The purpose of the tour was to “share with Canada and learn from the Canadian experience on violence and violations of human rights,” Petia said. They also hoped to engage the Canadian government, NGOs and people of goodwill “to support the grassroots women’s peace process.”

“When you feel like you are helpless and being violated,” it is difficult to see what can be done, Petia said. “We will go and tell the people some of the issues are global.”

“What we have learned in Canada, we have to learn to forgive, so we can get healed and become ourselves,” Petia said. “The youth need to be strong, to understand who they are and what they live for.”

“We shall tell them people supported us with prayer and help.”

Awak Hussein Deng, youth co-ordinator for the SSCC, and a representative of the Evangelical church, said the council offer youth 35 and under a range of seminars on leadership development, combating gender-based violence, and help for women and girls to develop economic self-sufficiency.

The program also offers public prayer and public worship to build unity, she said. They obtain books they can re-sell at affordable prices or give away to those in need.

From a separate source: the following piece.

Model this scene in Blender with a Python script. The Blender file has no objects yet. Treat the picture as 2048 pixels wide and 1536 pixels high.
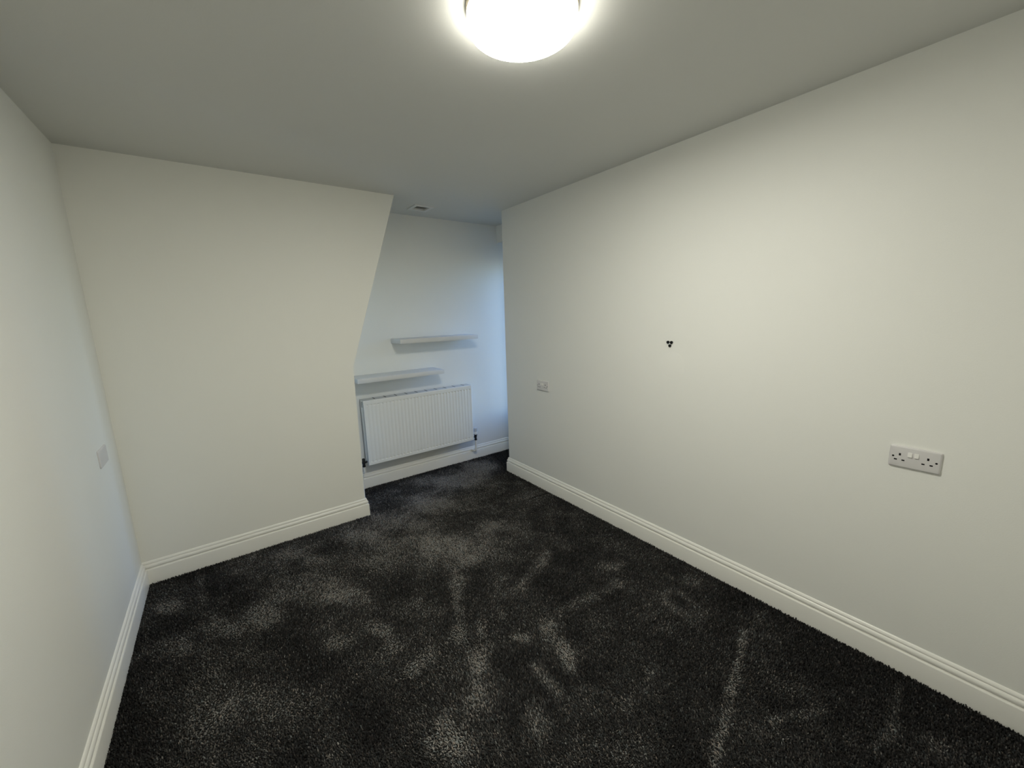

The SSCC also collects money and clothes to distribute to the most vulnerable, as well as food such as lentils, oil, sugar and flour, Deng said.

Petia said representatives from the SSCC also visit displaced persons camps to ensure the most vulnerable who can’t help themselves get access to food and help.

The SSCC also offers workshops for trauma healing, where people who have been violated and women who have been raped can “come out to speak,” Petia said. Often a person who has been violated in war loses the ability to know how they can contribute. The workshops give “the person the knowledge of her potential when healed.”

The council holds workshops to “build capacity in peace-building and nation-building,” and in giving women skills in various areas: good governance, peace-building and economic empowerment,” Petia said.

This was the second tour of Canada by women from a conflict-torn country. The first No Mas Tour (No Mas means No More in Spanish) took place last year, bringing women from Colombia to talk about peace-building efforts there, said Rachel Warden, a spokesperson for KAIROS.

KAIROS works with partners on the ground in South Sudan such as the SSCC and others in the Democratic Republic of Congo and Colombia where rape has become a weapon of war, Warden said.

Studies have shown peace-building efforts that included women “are more effective and durable,” Warden said.

Petia said they felt welcomed by the people of Canada. “We feel they are putting themselves in the same shoes to understand us.”

Warden said the women met with indigenous women in and took part in a KAIROS blanket exercise to better understand their plight and their experience of reconciliation.

Petia said her experience in Canada showed her there are “violations of human rights everywhere,” but “here people can speak openly. In South Sudan it’s a bit risky.”